También puede suceder que, en un determinado contexto, la “reforma” más
importante sea la defensa activa de la Constitución vigente mediante una
renovada pedagogía constitucional en todas las áreas de gobierno. Pero habrá
algo común a todas las reformas: volver el sistema electoral más representativo
y transparente; fortalecer la democracia representativa con la democracia
participativa. Los teóricos liberales más influyentes de la democracia
representativa han reconocido (y recomendado) la coexistencia ambigua entre dos
ideas (contradictorias) que aseguran la estabilidad democrática: por un lado,
la creencia de los ciudadanos en su capacidad y competencia para intervenir y
participar activamente en la política; por otro, un ejercicio pasivo de esa
competencia y de esa capacidad mediante la confianza en las élites gobernantes.

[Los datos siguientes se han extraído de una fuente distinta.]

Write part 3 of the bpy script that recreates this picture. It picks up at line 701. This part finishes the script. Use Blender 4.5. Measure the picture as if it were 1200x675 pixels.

En los últimos tiempos, y como lo demuestran las protestas que han sacudido
muchos países desde 2011, la confianza en las élites ha venido deteriorándose
sin que, sin embargo, el sistema político (por su diseño o por su práctica)
permita a los ciudadanos recuperar su capacidad y competencia para intervenir
activamente en la vida política. Sistemas electorales asimétricos,
partidocracia, corrupción, crisis financieras manipuladas, son algunas de las
razones de la doble crisis de representación (“no nos representan”) y de
participación (“no vale la pena votar, todos son iguales y ninguno cumple lo
que promete”). Las reformas constitucionales perseguirán un doble objetivo:
hacer la democracia representativa más representativa; complementar la
democracia representativa con la democracia participativa. Estas reformas darán
como resultado que la formación de la agenda política y el control del
desempeño de las políticas públicas dejen de ser un monopolio de los partidos y
pasen a ser compartidas por partidos y ciudadanos independientes organizados
democráticamente.
El segundo conjunto de reformas es lo que llamo hegemonía. La hegemonía
es el conjunto de ideas sobre la sociedad e interpretaciones del mundo y de la
vida que, por ser altamente compartidas, incluso por los grupos sociales
perjudicados por ellas, permiten que las élites políticas, al apelar a tales
ideas e interpretaciones, gobiernen más por consenso que por coerción, aun
cuando gobiernan en contra de los intereses objetivos de grupos sociales
mayoritarios. La idea de que los pobres son pobres por su propia culpa es
hegemónica cuando es defendida no sólo por los ricos, sino también por los
pobres y las clases populares. En este caso son, por ejemplo, menores los
costos políticos de las medidas para eliminar o restringir drásticamente las
asignaciones sociales. La lucha por la hegemonía de las ideas sobre la sociedad
que sostienen el pacto entre las izquierdas es fundamental para la
supervivencia y consistencia de ese pacto. Esta lucha tiene lugar en la
educación formal y en la promoción de la educación popular, en los medios de
comunicación, en el apoyo a los medios alternativos, en la investigación
científica, en la transformación curricular de las universidades, en las redes
sociales, en la actividad cultural, en las organizaciones y movimientos
sociales, en la opinión pública y en la opinión publicada. A través de ella, se
construyen nuevos sentidos y criterios de evaluación de la vida social y de la
acción política (la inmoralidad del privilegio, de la concentración de la
riqueza y de la discriminación racial y sexual; la promoción de la solidaridad,
de los bienes comunes y de la diversidad cultural, social y económica; la
defensa de la soberanía y de la coherencia de las alianzas políticas; la
protección de la naturaleza) que hacen más difícil la contrarreforma de las
ramas reaccionarias de la derecha, las primeras en irrumpir en un momento de
fragilidad del pacto. Para esta lucha tenga éxito es necesario impulsar
políticas que, a simple vista, son menos urgentes y compensadoras. Si esto no
ocurre, la esperanza no sobrevivirá al miedo.